19. The fixed dummy block of claim 4, wherein the difference between the angle at which the endless sidewall of the cavity is angled to the longitudinal axis of symmetry and the angle at which the side wall of the mandrel is angled to the axis of symmetry is about 1 degree.

20. The fixed dummy block of claim 5, wherein the difference between the angle at which the endless sidewall of the cavity is angled to the longitudinal axis of symmetry and the angle at which the side wall of the mandrel is angled to the axis of symmetry is about 1 degree.

21. The fixed dummy block of claim 4, wherein the difference between the angle at which the endless side wall of the cavity is angled to the longitudinal axis of symmetry and the angle at which the side wall of the mandrel is angled to the axis of symmetry is less than 1 degree.
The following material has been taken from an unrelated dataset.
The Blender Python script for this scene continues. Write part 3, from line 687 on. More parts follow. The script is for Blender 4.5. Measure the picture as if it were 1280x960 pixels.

22. The fixed dummy block of claim 5, wherein the difference between the angle at which the endless side wall of the cavity is angled to the longitudinal axis of symmetry and the angle at which the side wall of the mandrel is angled to the axis of symmetry is less than 1 degree.

23. The extrusion press of claim 9, wherein the difference between the angle at which the endless sidewall of the cavity is angled to the longitudinal axis of symmetry and the angle at which the side wall of the mandrel is angled to the axis of symmetry is about 1 degree.

24. The extrusion press of claim 10, wherein the difference between the angle at which the endless side wall of the cavity is angled to the longitudinal axis of symmetry and the angle at which the side wall of the mandrel is angled to the axis of symmetry is about 1 degree.

25. The extrusion press of claim 9, wherein the difference between the angle at which the endless side wall of the cavity is angled to the longitudinal axis of symmetry and the angle at which the side wall of the mandrel is angled to the axis of symmetry is less than 1 degree.

26. The extrusion press of claim 10, wherein the difference between the angle at which the endless side wall of the cavity is angled to the longitudinal axis of symmetry and the angle at which the side wall of the mandrel is angled to the axis of symmetry is less than 1 degree.